[WHAT YOU WILL DO]:
Repeat exactly the lines from the start of the material below up to and including the "rnd = random.Random(7)" line.
/---
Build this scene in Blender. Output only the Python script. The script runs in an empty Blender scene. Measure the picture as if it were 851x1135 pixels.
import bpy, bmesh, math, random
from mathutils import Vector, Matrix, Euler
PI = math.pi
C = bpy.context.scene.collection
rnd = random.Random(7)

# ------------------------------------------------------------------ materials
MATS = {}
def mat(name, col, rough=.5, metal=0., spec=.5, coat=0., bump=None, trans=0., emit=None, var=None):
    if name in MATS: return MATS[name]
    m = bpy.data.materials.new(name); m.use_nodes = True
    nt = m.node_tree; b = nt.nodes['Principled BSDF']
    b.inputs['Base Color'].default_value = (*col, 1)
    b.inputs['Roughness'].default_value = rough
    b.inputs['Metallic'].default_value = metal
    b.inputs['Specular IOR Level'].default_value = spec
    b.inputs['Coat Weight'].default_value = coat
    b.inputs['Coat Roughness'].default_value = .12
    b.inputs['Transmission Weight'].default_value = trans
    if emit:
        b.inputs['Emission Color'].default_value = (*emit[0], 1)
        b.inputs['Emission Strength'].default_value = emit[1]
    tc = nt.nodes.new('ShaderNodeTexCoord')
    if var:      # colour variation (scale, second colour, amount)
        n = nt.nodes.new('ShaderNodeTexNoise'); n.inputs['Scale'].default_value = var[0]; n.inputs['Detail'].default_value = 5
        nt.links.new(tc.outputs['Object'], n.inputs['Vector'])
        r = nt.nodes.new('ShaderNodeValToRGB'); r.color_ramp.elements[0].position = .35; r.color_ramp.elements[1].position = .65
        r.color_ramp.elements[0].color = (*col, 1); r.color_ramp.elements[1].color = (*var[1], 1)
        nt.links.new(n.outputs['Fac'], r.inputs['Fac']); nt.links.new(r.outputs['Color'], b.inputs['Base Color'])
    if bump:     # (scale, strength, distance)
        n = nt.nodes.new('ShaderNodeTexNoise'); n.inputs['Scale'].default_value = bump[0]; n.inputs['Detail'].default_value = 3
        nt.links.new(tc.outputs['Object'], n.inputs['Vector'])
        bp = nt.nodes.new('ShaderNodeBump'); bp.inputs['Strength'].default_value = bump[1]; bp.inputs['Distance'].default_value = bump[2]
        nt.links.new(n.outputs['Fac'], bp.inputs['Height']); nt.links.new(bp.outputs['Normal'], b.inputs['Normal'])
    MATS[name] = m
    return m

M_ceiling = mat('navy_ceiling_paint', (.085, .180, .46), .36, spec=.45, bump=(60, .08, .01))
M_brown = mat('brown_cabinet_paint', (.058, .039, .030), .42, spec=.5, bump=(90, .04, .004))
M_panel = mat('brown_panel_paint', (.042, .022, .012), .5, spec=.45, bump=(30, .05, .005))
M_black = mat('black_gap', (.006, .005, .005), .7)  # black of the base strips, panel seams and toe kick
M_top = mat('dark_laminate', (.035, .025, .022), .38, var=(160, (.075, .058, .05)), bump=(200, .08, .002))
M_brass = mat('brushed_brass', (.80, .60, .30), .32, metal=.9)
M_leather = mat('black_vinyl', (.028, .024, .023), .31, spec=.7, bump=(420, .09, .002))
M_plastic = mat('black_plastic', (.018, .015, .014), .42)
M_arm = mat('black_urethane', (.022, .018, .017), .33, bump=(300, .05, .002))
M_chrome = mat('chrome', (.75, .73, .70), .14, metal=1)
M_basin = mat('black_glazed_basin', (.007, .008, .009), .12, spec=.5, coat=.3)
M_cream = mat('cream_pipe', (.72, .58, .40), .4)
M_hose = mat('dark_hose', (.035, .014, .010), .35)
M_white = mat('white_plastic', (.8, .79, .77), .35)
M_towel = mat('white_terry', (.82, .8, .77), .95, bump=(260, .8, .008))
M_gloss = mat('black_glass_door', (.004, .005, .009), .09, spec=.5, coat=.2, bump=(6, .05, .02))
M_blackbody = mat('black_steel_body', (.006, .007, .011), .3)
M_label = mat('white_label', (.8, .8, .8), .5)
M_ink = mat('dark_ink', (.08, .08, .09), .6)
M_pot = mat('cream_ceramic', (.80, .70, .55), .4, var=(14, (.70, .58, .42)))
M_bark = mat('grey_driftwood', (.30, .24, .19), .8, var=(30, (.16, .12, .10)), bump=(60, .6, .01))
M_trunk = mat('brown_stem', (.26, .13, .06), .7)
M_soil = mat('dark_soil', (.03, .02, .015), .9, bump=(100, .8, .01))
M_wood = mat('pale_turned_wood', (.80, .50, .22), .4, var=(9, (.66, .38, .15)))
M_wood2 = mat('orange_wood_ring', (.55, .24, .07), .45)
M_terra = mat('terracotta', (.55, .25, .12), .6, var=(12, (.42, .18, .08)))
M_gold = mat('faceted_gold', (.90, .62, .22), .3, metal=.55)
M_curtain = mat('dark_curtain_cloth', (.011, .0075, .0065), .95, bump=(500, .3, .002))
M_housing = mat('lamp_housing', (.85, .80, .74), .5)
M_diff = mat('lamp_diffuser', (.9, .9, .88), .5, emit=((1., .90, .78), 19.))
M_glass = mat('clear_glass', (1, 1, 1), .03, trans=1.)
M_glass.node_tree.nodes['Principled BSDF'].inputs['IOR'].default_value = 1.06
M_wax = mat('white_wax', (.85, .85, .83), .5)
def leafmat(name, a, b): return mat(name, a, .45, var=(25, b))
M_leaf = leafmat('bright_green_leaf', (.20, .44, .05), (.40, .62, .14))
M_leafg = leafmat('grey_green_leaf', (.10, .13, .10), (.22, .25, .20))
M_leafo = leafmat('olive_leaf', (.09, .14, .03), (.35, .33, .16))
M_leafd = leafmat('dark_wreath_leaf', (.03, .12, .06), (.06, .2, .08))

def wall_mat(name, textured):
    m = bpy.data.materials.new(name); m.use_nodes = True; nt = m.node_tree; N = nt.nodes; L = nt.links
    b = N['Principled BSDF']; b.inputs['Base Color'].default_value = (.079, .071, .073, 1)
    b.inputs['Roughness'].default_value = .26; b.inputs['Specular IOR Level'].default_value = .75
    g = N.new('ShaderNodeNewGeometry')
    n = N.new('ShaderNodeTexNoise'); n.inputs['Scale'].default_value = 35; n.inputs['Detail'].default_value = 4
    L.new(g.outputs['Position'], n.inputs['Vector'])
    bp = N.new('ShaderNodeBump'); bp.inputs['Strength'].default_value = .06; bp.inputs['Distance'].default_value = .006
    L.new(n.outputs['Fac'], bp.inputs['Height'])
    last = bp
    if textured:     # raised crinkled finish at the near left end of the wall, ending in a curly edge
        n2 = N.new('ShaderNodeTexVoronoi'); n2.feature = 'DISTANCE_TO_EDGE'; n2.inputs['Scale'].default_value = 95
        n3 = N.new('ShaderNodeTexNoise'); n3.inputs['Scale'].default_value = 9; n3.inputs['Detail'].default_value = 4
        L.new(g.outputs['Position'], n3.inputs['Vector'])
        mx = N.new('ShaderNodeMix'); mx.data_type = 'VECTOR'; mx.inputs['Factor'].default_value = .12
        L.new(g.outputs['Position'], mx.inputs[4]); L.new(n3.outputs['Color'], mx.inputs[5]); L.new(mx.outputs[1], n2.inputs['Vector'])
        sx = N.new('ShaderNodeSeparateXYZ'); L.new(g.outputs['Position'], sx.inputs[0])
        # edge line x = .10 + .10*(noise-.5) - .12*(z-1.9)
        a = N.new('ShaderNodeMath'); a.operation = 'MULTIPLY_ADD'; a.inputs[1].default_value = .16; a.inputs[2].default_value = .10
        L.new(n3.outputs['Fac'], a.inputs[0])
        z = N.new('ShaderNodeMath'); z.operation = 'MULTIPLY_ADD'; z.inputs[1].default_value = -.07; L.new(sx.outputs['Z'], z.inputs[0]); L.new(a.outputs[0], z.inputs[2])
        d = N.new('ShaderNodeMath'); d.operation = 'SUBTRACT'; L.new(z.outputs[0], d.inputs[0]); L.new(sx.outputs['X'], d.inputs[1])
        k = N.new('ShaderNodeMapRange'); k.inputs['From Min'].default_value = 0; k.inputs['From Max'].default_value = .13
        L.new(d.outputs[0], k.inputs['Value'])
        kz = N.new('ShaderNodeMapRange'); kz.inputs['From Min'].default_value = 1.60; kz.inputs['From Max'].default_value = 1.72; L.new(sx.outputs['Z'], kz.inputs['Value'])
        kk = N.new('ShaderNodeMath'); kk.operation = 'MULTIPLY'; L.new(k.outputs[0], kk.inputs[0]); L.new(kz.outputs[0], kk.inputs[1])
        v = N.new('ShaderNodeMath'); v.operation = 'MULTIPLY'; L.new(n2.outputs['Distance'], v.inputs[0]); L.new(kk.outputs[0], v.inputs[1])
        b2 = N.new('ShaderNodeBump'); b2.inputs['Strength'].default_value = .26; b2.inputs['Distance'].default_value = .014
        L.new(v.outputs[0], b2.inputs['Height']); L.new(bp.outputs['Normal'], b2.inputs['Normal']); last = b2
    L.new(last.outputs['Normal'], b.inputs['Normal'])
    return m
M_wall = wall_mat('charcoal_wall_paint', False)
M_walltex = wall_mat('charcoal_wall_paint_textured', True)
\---
[PROBLEM SOLUTION]:
Build this scene in Blender. Output only the Python script. The script runs in an empty Blender scene. Measure the picture as if it were 851x1135 pixels.
import bpy, bmesh, math, random
from mathutils import Vector, Matrix, Euler
PI = math.pi
C = bpy.context.scene.collection
rnd = random.Random(7)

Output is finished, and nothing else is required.